La naturaleza dual de lo humano y del mundo objetivo, con sus contrastes y oposiciones, como los universales y los particulares, ahora es condenada, junto al binarismo. ¡Y es que la gobernanza digital –inevitable e imperativa– se construye con usuarios y con datos para la formación de sus algoritmos y para el ejercicio del control hacia el que avanza, marchando hacia la escala de la inteligencia artificial! En ella cuentan los sentidos, no la razón o el discernimiento humano, que significa libertad y, en lo ciudadano, convivencia democrática. De allí el casual maridaje entre los patrones de la globalización y los causahabientes del comunismo.

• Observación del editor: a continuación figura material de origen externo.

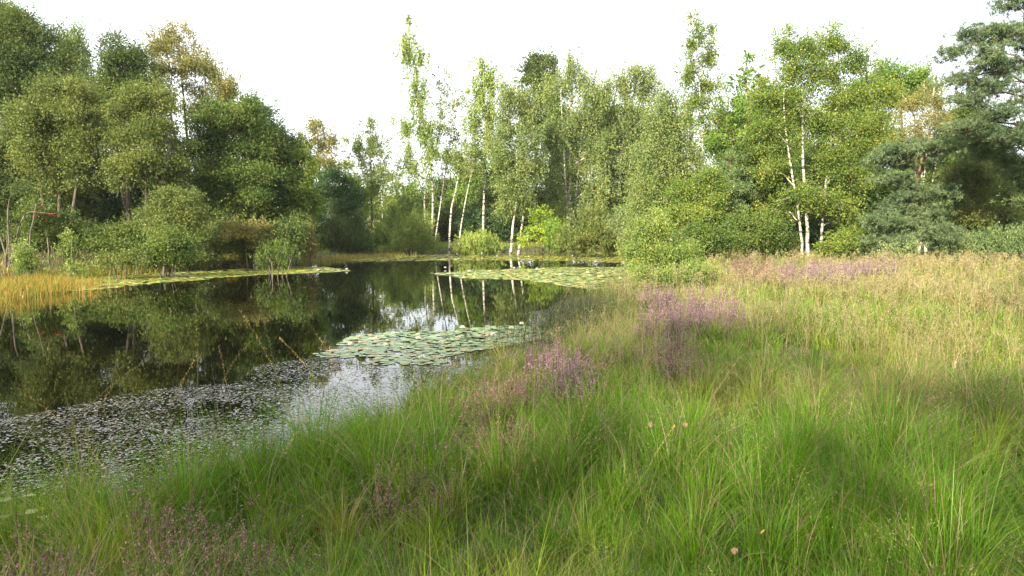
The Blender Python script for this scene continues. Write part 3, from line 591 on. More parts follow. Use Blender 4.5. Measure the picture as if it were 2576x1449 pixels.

Ha sido oportuna y pertinente, así, la metáfora descriptiva disparada por Lacalle Pou, presidente de Uruguay, en la Cumbre de la Celac. Se refiere a la hemiplejia moral de los gobiernos. Con una mano firman documentos en los que rinden culto a la democracia, y con la otra encarcelan y torturan a sus enemigos. E insisto, ya que me niego al relativismo ético como fundamento de los valores morales, que hemipléjicos no son solo los gobernantes de Cuba, de Nicaragua o de Venezuela. Es hemipléjico, igualmente, el de El Salvador, con un dictador millennial a la cabeza.
Vuelvo entonces a las esencias de mi artículo anterior. Me refería al «monagato», una de las dictaduras que padeciese la Venezuela de mediados del siglo XIX, para extraer enseñanzas útiles o para describir lo actual a la luz de esas enseñanzas del pasado. Las explica con dramatismo Fermín Toro, emblema de nuestros ilustrados civiles, escritor y fino polímata que deja huellas en el diario caraqueño El Liberal.
Decía este, justamente, que en ese período se debilitó, se fracturó “la constitución íntima de la sociedad” venezolana, como ahora. Fue la obra de un poder vicioso con cuyas “prevaricaciones buscó la impunidad en la depravación general”, como ahora. No por azar, agrega, fue posible que “advenedizos de extrañas tierras cayesen sobre la riqueza patria como aves de rapiña”, tal como ahora ocurre. Sin remilgos, es esta la Venezuela de 2023, otro “bodegón” del Caribe que se suma al cubano.
Insisto, pues, en que, si la tarea reivindicatoria latinoamericana demanda salvarnos de la hemiplejia moral actuante, el desafío para Venezuela no es menor. Es más exigente. La razón no huelga. Nuestros líderes han de seguir bregando sin pausa y con ritmo inteligente por los valores éticos de la libertad, que si bien se expresan en la experiencia de la democracia y el Estado de Derecho, han de complementar y tamizar al ecosistema global deshumanizado que domina y sus temas novedosos.
En nuestro caso desapareció la república y sus restos, como aves de rapiña, son repartidos en una “cueva de bandidos”. Pero ello es así pues las raíces de la nación fueron paulatinamente destruidas bajo el predominio de una amoral lucha por el poder durante las últimas décadas. Hoy somos una diáspora de refugiados, hacia adentro y hacia afuera. El daño antropológico ha sido profundo. Tanto que, de no ser reparadas y reconstruidas las raíces del ser que somos los venezolanos, mal podrá existir una república como la prolongación ciudadana de nuestro ethos social. Quedará la política como juego de piratas y narcisos digitales.
La reconstitución de Venezuela pasa por el renacer de la nación, a contrapelo de la virtualidad y la instantaneidad de lo digital. Y nación es «lugarización» y temporalidad, es una vuelta a la ciudad, a su cultura de arraigo e intergeneracional.